I'm making good progress on filling the gaps and breaks and stuff on the fingerboard extension.

But that sure is ugly right now, innit?

Fortunately I have most of the pieces that came off.   Just you wait, it's going to look a lot better soon.

So I get out some Titebond and go at it.

Another reason the fingerboard was so weak at that 15th fret joint is because of the binding that's inlaid into the edges of the board.  It looks wonderful, but since the board had to be routed for it, that area that was removed makes it that much weaker.  You can really see how it was put together in that shot above.

Here's what it looks like when glued all back together.  Much better, huh?

I had filled the access holes for the steamer hose earlier.  They just need another layer of filler on the top.

Magic dust, that is.  Black wood.  Ebony tea.

We pack that into the holes and cracks on the fingerboard.

Apply some thin CA (super glue) to the ebony sawdust fill.  Let it dry for a few hours.

Then it's hard enough to scrape down level to the fingerboard surface and then be sanded. 

Lookit that.  Much better than the first picture, huh?

You can see some small cracks and some additional levelling to be done.  I will do a second pass with the filler, but first I need to repair the little missing corner of the pearl inlay.

The piece broke off, and I actually had it stuck on a piece of tape on the workbench.  But it somehow vanished off the workbench!  I was not happy.  On the other hand, I didn't lose all the other little bits of fingerboard that were far more critical, so I'm not too upset.

And so, armed with a piece of pearl blank and a scribing tool, I attempt to fabricate a replacement for the chunk of missing pearl.

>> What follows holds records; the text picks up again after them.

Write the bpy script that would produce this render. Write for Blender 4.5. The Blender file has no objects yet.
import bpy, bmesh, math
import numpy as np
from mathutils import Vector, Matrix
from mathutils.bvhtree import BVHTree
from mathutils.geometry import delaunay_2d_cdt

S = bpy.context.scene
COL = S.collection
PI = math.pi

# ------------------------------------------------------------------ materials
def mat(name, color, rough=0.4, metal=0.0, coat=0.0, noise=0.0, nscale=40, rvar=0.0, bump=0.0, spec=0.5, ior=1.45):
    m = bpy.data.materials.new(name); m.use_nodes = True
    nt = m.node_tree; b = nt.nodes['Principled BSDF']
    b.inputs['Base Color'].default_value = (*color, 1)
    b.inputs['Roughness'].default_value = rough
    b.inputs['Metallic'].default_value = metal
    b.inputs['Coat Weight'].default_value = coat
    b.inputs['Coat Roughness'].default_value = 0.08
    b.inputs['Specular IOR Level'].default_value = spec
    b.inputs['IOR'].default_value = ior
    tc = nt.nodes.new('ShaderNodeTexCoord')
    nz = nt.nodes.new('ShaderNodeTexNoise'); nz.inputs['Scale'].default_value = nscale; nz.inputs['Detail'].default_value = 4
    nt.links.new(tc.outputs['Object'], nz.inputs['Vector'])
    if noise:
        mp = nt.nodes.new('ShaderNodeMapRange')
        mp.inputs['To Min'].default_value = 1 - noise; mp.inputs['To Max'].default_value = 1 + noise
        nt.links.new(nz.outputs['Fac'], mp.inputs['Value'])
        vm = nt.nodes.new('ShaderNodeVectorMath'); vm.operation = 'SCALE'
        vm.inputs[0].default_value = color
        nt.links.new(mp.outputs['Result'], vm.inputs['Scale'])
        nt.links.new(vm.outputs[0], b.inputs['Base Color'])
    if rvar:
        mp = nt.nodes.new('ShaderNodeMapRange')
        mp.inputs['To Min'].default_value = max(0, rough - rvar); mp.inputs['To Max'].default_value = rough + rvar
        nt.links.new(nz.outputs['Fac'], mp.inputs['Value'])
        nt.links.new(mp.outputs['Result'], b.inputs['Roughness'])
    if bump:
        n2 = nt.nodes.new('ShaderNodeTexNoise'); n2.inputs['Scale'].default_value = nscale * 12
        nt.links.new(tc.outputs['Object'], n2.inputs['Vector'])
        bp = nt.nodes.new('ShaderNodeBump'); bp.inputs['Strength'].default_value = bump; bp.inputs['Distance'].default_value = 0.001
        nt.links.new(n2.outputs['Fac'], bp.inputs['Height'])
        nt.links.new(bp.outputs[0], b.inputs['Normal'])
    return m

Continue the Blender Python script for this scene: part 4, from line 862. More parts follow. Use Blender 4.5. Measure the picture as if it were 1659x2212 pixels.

You can see the little triangle I scribed on the pearl.  It's bigger than I need it - I figure I can sand it to a more exact fit later.

I've wanted to learn how to do inlay for a long time.  This may (or may not) be a good start.

With my newly acquired Grobet jewelers saw and a pearl cutting jig, I cut out the pearl.

This is fun!  Now I'm getting all kinds of ideas for instruments I have built only in my mind.

The saw blades are extremely fine.  I used a medium blade and it worked well. 

Here's the piece of pearl I cut.  A lot larger than what I need, but I'm fairly confident I can sand it to fit. 

I realize some folks would look at this and think that corner is not a big deal, and they would leave it as is.  But this is the kind of thing that will make me crazy every time I see it.  Better to try and fix it, I think.